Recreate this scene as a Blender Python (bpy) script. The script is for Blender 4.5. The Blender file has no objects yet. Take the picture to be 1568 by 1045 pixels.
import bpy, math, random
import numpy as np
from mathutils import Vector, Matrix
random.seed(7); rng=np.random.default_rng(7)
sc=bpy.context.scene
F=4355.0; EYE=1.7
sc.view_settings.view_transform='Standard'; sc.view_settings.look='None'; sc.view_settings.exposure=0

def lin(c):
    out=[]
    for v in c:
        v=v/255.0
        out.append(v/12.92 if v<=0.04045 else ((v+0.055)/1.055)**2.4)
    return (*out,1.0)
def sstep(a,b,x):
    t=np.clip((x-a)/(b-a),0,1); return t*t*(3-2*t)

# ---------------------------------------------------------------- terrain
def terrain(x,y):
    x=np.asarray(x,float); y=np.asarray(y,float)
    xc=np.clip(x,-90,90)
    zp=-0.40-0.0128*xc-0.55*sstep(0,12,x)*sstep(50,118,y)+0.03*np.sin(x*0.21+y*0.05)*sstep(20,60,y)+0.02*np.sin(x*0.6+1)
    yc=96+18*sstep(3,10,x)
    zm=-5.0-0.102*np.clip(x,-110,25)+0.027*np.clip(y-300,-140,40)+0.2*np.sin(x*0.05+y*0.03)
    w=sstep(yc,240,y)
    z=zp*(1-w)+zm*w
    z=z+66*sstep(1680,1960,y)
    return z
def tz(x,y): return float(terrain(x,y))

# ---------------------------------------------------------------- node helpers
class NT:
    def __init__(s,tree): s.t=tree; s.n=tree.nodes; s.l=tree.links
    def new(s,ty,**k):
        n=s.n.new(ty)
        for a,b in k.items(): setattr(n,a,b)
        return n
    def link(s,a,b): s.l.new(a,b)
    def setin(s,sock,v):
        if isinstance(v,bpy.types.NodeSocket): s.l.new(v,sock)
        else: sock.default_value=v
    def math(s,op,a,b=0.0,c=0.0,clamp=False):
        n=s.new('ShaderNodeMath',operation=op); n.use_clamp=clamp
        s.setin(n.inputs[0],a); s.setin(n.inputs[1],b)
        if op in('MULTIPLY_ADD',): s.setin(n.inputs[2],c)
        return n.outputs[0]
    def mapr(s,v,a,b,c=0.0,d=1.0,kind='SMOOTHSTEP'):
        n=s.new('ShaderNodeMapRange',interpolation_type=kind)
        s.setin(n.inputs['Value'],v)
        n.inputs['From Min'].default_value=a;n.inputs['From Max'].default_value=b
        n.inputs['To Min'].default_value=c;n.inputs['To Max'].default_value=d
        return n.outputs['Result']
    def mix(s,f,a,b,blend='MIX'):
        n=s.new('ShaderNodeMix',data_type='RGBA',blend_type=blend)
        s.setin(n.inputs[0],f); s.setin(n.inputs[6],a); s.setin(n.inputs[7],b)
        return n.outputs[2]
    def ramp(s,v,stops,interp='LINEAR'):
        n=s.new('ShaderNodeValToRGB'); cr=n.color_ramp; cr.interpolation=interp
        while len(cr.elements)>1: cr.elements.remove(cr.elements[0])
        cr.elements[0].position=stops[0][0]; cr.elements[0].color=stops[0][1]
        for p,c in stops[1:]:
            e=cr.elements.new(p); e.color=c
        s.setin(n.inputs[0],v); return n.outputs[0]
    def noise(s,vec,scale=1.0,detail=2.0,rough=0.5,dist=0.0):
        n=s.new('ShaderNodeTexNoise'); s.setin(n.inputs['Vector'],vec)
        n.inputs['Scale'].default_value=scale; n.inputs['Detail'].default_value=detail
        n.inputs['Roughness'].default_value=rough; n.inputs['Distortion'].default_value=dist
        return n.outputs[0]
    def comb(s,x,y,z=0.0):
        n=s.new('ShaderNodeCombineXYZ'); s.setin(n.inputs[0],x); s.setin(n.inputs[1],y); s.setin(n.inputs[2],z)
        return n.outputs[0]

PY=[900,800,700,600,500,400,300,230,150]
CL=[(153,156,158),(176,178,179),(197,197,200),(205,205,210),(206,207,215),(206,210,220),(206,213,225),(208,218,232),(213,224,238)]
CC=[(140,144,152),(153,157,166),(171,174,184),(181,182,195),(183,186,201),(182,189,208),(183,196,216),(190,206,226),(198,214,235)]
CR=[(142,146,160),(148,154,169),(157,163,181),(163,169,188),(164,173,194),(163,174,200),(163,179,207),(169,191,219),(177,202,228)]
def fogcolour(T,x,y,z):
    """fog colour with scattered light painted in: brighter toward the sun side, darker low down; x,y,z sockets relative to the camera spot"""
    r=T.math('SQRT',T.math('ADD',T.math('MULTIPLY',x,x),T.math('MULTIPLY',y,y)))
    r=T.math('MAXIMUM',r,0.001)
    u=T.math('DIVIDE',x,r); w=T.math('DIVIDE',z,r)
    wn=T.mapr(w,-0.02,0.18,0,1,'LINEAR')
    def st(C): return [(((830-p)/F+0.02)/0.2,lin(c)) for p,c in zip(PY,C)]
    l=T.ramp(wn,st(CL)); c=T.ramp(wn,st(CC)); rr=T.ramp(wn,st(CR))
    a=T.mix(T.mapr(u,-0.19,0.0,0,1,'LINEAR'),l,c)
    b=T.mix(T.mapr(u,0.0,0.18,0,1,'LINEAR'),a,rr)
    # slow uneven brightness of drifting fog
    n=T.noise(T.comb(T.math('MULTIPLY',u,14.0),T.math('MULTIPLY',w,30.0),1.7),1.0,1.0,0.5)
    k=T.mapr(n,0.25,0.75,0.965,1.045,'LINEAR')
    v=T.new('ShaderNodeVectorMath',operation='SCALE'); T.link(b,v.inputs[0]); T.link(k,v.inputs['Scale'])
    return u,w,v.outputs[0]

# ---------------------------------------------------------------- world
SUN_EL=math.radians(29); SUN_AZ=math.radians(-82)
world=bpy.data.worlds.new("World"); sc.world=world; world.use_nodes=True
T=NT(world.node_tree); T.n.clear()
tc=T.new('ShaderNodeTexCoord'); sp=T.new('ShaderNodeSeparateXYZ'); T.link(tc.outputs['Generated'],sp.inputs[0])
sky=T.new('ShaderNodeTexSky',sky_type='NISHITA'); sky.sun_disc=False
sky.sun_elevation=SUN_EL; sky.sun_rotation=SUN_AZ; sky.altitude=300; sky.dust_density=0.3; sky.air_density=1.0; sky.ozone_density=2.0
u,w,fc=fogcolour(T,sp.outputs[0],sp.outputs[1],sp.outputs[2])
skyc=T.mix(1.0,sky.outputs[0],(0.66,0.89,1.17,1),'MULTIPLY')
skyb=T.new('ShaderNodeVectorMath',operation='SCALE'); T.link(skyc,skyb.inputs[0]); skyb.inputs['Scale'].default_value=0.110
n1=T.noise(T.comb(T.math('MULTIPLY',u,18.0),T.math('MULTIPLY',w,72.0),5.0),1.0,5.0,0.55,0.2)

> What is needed
Each line above must be printed exactly as it appears.

> Solution
Recreate this scene as a Blender Python (bpy) script. The script is for Blender 4.5. The Blender file has no objects yet. Take the picture to be 1568 by 1045 pixels.
import bpy, math, random
import numpy as np
from mathutils import Vector, Matrix
random.seed(7); rng=np.random.default_rng(7)
sc=bpy.context.scene
F=4355.0; EYE=1.7
sc.view_settings.view_transform='Standard'; sc.view_settings.look='None'; sc.view_settings.exposure=0

def lin(c):
    out=[]
    for v in c:
        v=v/255.0
        out.append(v/12.92 if v<=0.04045 else ((v+0.055)/1.055)**2.4)
    return (*out,1.0)
def sstep(a,b,x):
    t=np.clip((x-a)/(b-a),0,1); return t*t*(3-2*t)

# ---------------------------------------------------------------- terrain
def terrain(x,y):
    x=np.asarray(x,float); y=np.asarray(y,float)
    xc=np.clip(x,-90,90)
    zp=-0.40-0.0128*xc-0.55*sstep(0,12,x)*sstep(50,118,y)+0.03*np.sin(x*0.21+y*0.05)*sstep(20,60,y)+0.02*np.sin(x*0.6+1)
    yc=96+18*sstep(3,10,x)
    zm=-5.0-0.102*np.clip(x,-110,25)+0.027*np.clip(y-300,-140,40)+0.2*np.sin(x*0.05+y*0.03)
    w=sstep(yc,240,y)
    z=zp*(1-w)+zm*w
    z=z+66*sstep(1680,1960,y)
    return z
def tz(x,y): return float(terrain(x,y))

# ---------------------------------------------------------------- node helpers
class NT:
    def __init__(s,tree): s.t=tree; s.n=tree.nodes; s.l=tree.links
    def new(s,ty,**k):
        n=s.n.new(ty)
        for a,b in k.items(): setattr(n,a,b)
        return n
    def link(s,a,b): s.l.new(a,b)
    def setin(s,sock,v):
        if isinstance(v,bpy.types.NodeSocket): s.l.new(v,sock)
        else: sock.default_value=v
    def math(s,op,a,b=0.0,c=0.0,clamp=False):
        n=s.new('ShaderNodeMath',operation=op); n.use_clamp=clamp
        s.setin(n.inputs[0],a); s.setin(n.inputs[1],b)
        if op in('MULTIPLY_ADD',): s.setin(n.inputs[2],c)
        return n.outputs[0]
    def mapr(s,v,a,b,c=0.0,d=1.0,kind='SMOOTHSTEP'):
        n=s.new('ShaderNodeMapRange',interpolation_type=kind)
        s.setin(n.inputs['Value'],v)
        n.inputs['From Min'].default_value=a;n.inputs['From Max'].default_value=b
        n.inputs['To Min'].default_value=c;n.inputs['To Max'].default_value=d
        return n.outputs['Result']
    def mix(s,f,a,b,blend='MIX'):
        n=s.new('ShaderNodeMix',data_type='RGBA',blend_type=blend)
        s.setin(n.inputs[0],f); s.setin(n.inputs[6],a); s.setin(n.inputs[7],b)
        return n.outputs[2]
    def ramp(s,v,stops,interp='LINEAR'):
        n=s.new('ShaderNodeValToRGB'); cr=n.color_ramp; cr.interpolation=interp
        while len(cr.elements)>1: cr.elements.remove(cr.elements[0])
        cr.elements[0].position=stops[0][0]; cr.elements[0].color=stops[0][1]
        for p,c in stops[1:]:
            e=cr.elements.new(p); e.color=c
        s.setin(n.inputs[0],v); return n.outputs[0]
    def noise(s,vec,scale=1.0,detail=2.0,rough=0.5,dist=0.0):
        n=s.new('ShaderNodeTexNoise'); s.setin(n.inputs['Vector'],vec)
        n.inputs['Scale'].default_value=scale; n.inputs['Detail'].default_value=detail
        n.inputs['Roughness'].default_value=rough; n.inputs['Distortion'].default_value=dist
        return n.outputs[0]
    def comb(s,x,y,z=0.0):
        n=s.new('ShaderNodeCombineXYZ'); s.setin(n.inputs[0],x); s.setin(n.inputs[1],y); s.setin(n.inputs[2],z)
        return n.outputs[0]

PY=[900,800,700,600,500,400,300,230,150]
CL=[(153,156,158),(176,178,179),(197,197,200),(205,205,210),(206,207,215),(206,210,220),(206,213,225),(208,218,232),(213,224,238)]
CC=[(140,144,152),(153,157,166),(171,174,184),(181,182,195),(183,186,201),(182,189,208),(183,196,216),(190,206,226),(198,214,235)]
CR=[(142,146,160),(148,154,169),(157,163,181),(163,169,188),(164,173,194),(163,174,200),(163,179,207),(169,191,219),(177,202,228)]
def fogcolour(T,x,y,z):
    """fog colour with scattered light painted in: brighter toward the sun side, darker low down; x,y,z sockets relative to the camera spot"""
    r=T.math('SQRT',T.math('ADD',T.math('MULTIPLY',x,x),T.math('MULTIPLY',y,y)))
    r=T.math('MAXIMUM',r,0.001)
    u=T.math('DIVIDE',x,r); w=T.math('DIVIDE',z,r)
    wn=T.mapr(w,-0.02,0.18,0,1,'LINEAR')
    def st(C): return [(((830-p)/F+0.02)/0.2,lin(c)) for p,c in zip(PY,C)]
    l=T.ramp(wn,st(CL)); c=T.ramp(wn,st(CC)); rr=T.ramp(wn,st(CR))
    a=T.mix(T.mapr(u,-0.19,0.0,0,1,'LINEAR'),l,c)
    b=T.mix(T.mapr(u,0.0,0.18,0,1,'LINEAR'),a,rr)
    # slow uneven brightness of drifting fog
    n=T.noise(T.comb(T.math('MULTIPLY',u,14.0),T.math('MULTIPLY',w,30.0),1.7),1.0,1.0,0.5)
    k=T.mapr(n,0.25,0.75,0.965,1.045,'LINEAR')
    v=T.new('ShaderNodeVectorMath',operation='SCALE'); T.link(b,v.inputs[0]); T.link(k,v.inputs['Scale'])
    return u,w,v.outputs[0]

# ---------------------------------------------------------------- world
SUN_EL=math.radians(29); SUN_AZ=math.radians(-82)
world=bpy.data.worlds.new("World"); sc.world=world; world.use_nodes=True
T=NT(world.node_tree); T.n.clear()
tc=T.new('ShaderNodeTexCoord'); sp=T.new('ShaderNodeSeparateXYZ'); T.link(tc.outputs['Generated'],sp.inputs[0])
sky=T.new('ShaderNodeTexSky',sky_type='NISHITA'); sky.sun_disc=False
sky.sun_elevation=SUN_EL; sky.sun_rotation=SUN_AZ; sky.altitude=300; sky.dust_density=0.3; sky.air_density=1.0; sky.ozone_density=2.0
u,w,fc=fogcolour(T,sp.outputs[0],sp.outputs[1],sp.outputs[2])
skyc=T.mix(1.0,sky.outputs[0],(0.66,0.89,1.17,1),'MULTIPLY')
skyb=T.new('ShaderNodeVectorMath',operation='SCALE'); T.link(skyc,skyb.inputs[0]); skyb.inputs['Scale'].default_value=0.110
n1=T.noise(T.comb(T.math('MULTIPLY',u,18.0),T.math('MULTIPLY',w,72.0),5.0),1.0,5.0,0.55,0.2)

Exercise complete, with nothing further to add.